2. As per your second question, it is doubtless that changes in the FBI were influenced by the circumstances of the times. Most of the FBI's 20th century history was shaped by Hoover's directorate. Even though he brought the administration to the center stage of federal law enforcement, and considerably modernized it, his rule was also marked by secrecy and the attached opaqueness led to what some posit to be questionable behind-the-scenes political practices. Some of those practices had to do with the expansion of the FBI's powers over state and local law enforcement agencies through the use of the interstate commerce clause, leading the FBI to claim jurisdiction in cases crossing state lines, such as that of John Dillinger.

William Moore, Professor Emeritus of History, University of Wyoming

1. Yes, I do think there is some correlation between the economic hard times of the 1930s and how Americans viewed people like John Dillinger. But bear in mind that lots of people did not celebrate kidnappers and bank robbers. There was no one "public opinion" of these criminals. Especially during the Great Depression, some Americans resented bankers and the rich and took a degree of satisfaction with their being robbed and humiliated. And some people like Dillinger (and Jesse James from an earlier time) courted a "robin hood" image of "taking from the rich to give to the poor." On balance, however, I suspect most Americans feared desperadoes like Dillinger. The movie does tend to romanticize them.

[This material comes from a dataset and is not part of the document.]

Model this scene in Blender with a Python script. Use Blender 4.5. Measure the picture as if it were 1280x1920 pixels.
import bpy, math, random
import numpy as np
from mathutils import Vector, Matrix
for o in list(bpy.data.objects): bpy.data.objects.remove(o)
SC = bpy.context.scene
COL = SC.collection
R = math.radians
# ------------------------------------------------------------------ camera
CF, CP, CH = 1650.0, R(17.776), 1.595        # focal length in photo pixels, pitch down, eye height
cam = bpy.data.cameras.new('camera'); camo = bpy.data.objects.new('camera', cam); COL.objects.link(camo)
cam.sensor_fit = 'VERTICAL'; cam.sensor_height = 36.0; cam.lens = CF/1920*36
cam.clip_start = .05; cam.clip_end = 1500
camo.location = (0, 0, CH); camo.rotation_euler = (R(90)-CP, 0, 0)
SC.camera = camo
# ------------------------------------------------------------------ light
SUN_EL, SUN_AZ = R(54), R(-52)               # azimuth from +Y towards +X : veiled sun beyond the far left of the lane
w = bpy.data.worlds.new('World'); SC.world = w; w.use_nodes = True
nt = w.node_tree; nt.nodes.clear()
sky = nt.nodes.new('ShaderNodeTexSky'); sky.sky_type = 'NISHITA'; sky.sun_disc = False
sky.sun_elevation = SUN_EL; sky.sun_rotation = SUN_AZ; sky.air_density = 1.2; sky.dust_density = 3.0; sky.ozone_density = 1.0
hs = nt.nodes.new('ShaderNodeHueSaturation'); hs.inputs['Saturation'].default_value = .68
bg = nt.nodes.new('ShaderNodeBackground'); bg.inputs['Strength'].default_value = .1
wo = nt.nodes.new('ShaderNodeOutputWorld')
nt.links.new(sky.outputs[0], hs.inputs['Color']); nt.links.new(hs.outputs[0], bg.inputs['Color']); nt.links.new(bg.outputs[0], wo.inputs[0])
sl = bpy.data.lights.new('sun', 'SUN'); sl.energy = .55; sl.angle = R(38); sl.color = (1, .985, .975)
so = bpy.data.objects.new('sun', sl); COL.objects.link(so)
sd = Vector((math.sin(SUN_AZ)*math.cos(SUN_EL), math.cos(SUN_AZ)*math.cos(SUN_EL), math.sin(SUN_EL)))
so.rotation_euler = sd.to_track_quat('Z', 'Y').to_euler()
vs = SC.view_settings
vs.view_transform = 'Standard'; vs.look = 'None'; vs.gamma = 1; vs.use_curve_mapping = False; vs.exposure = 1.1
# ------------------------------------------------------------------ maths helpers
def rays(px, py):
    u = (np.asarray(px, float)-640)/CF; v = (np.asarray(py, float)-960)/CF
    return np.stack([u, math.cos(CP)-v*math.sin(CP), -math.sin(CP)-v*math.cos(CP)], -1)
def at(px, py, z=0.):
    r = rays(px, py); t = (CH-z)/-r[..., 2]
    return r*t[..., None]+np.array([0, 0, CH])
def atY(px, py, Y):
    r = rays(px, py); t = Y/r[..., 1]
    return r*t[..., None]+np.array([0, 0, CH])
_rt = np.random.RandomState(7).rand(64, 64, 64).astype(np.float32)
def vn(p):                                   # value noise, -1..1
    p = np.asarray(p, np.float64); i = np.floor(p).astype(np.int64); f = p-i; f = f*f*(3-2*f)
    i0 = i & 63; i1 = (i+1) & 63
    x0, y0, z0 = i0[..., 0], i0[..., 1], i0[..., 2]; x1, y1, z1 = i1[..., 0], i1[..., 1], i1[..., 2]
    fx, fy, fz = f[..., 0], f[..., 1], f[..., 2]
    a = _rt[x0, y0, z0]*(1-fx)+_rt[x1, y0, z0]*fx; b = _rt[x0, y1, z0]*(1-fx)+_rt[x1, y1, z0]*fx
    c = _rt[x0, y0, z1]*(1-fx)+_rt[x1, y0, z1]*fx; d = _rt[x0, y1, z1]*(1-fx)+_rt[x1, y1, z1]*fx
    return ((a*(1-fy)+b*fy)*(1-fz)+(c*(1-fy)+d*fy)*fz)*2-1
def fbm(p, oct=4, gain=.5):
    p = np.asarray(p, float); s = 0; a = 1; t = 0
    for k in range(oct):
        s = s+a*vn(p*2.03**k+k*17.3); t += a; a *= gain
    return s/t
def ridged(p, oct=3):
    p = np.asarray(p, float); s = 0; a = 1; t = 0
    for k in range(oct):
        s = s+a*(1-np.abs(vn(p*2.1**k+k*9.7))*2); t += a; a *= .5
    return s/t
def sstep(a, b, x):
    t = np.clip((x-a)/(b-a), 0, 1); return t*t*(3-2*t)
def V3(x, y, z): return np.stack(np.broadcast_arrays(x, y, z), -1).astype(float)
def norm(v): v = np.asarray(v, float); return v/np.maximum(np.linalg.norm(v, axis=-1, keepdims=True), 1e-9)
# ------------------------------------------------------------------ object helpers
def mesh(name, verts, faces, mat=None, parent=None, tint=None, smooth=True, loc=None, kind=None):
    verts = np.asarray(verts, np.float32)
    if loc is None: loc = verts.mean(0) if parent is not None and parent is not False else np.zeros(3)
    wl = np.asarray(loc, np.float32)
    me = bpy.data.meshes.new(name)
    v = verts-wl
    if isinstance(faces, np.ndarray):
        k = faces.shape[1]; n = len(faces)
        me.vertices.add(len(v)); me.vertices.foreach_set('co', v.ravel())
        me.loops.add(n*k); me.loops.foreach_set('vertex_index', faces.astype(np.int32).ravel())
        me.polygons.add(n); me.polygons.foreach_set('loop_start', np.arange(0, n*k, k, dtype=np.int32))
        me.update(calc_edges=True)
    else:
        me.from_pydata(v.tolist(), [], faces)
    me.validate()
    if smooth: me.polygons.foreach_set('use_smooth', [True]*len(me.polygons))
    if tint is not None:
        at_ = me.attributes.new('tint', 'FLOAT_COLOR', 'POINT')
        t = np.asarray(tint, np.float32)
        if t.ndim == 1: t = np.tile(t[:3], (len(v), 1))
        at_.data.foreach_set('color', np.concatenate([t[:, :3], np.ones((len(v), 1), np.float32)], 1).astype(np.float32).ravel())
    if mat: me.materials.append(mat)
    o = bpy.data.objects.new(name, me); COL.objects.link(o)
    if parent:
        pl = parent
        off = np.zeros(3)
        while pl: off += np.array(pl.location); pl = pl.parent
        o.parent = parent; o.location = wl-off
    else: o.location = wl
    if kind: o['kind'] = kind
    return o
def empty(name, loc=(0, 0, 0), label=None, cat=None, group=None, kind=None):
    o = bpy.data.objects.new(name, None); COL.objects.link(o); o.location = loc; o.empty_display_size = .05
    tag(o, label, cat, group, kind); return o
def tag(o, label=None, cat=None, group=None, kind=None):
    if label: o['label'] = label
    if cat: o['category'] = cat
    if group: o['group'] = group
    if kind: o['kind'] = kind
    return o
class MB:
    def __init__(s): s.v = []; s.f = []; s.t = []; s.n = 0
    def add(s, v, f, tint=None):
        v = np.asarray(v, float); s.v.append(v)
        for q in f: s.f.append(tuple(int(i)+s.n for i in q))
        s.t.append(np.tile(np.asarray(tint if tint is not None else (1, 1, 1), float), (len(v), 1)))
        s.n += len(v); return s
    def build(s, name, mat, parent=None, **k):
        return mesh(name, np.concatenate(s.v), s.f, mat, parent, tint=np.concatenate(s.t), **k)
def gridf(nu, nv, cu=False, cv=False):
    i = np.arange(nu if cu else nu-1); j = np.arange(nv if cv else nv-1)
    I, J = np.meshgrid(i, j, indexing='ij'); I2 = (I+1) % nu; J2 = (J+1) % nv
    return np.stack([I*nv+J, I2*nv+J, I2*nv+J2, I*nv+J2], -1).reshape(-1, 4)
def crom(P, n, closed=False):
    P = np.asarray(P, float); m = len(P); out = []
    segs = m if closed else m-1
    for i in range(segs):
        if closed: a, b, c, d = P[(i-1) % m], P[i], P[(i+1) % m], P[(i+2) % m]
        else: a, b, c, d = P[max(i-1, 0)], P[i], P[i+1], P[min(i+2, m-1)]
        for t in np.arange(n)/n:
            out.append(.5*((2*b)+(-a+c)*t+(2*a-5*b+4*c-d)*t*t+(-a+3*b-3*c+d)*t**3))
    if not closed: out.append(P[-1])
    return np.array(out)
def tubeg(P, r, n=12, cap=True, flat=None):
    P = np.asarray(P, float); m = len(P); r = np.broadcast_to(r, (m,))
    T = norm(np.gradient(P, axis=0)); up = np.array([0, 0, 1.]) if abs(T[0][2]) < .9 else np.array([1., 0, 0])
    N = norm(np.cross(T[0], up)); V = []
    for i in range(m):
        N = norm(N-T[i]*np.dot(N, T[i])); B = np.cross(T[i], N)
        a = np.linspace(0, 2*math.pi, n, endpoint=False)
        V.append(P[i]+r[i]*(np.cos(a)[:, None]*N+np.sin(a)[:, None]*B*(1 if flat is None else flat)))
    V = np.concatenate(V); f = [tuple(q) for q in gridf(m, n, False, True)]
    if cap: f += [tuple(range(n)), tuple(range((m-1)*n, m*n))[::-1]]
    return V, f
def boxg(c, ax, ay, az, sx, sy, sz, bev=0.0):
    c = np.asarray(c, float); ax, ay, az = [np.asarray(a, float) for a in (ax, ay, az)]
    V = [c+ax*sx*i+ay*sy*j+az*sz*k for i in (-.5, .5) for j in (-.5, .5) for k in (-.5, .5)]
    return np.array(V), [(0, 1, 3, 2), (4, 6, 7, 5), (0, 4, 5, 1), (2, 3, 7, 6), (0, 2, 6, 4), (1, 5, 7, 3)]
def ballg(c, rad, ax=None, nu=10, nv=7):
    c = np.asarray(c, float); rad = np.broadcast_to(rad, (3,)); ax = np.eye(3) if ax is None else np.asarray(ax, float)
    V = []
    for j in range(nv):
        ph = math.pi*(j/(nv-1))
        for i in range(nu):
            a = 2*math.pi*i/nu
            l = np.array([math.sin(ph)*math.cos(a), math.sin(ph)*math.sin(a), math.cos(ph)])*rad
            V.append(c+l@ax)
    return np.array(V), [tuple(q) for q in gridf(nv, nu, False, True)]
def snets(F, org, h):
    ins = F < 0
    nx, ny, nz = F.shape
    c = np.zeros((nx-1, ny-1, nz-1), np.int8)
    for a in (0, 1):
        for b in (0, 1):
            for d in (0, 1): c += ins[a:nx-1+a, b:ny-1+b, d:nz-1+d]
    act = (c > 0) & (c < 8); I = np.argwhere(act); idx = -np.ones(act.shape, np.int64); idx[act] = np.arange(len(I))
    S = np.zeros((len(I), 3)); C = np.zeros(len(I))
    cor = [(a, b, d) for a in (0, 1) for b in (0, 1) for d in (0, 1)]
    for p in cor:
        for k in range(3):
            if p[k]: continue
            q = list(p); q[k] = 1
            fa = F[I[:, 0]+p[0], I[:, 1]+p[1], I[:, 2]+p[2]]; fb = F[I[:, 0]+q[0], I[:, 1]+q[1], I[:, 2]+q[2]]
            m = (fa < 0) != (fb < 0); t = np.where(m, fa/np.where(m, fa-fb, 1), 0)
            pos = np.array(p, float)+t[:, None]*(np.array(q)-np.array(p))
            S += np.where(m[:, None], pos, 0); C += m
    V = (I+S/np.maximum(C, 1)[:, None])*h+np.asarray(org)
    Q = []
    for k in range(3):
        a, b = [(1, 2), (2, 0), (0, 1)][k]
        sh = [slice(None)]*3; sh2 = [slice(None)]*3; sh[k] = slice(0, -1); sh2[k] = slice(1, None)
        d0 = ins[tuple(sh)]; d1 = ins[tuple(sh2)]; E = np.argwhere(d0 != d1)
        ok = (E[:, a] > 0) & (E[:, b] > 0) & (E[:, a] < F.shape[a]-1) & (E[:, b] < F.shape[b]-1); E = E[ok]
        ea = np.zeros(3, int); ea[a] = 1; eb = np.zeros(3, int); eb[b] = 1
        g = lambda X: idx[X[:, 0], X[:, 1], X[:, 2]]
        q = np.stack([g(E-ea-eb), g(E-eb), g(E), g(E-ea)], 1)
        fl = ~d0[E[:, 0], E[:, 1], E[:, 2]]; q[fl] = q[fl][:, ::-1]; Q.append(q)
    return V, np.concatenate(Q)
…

2. Absolutely. J. Edgar Hoover of the FBI used the occasion of the bank robbers, car thieves, and kidnappers of the 1930s to build the reputation and funding of his agency. The FBI had been widely discredited in the 1920s, and Hoover had any number of critics during that time. In the 1930s, Hoover picked the crimes over which he sought jurisdiction. He preferred those involving relatively little corruption, where he could assemble impressive crime statistics and where he and his agents could "get their man."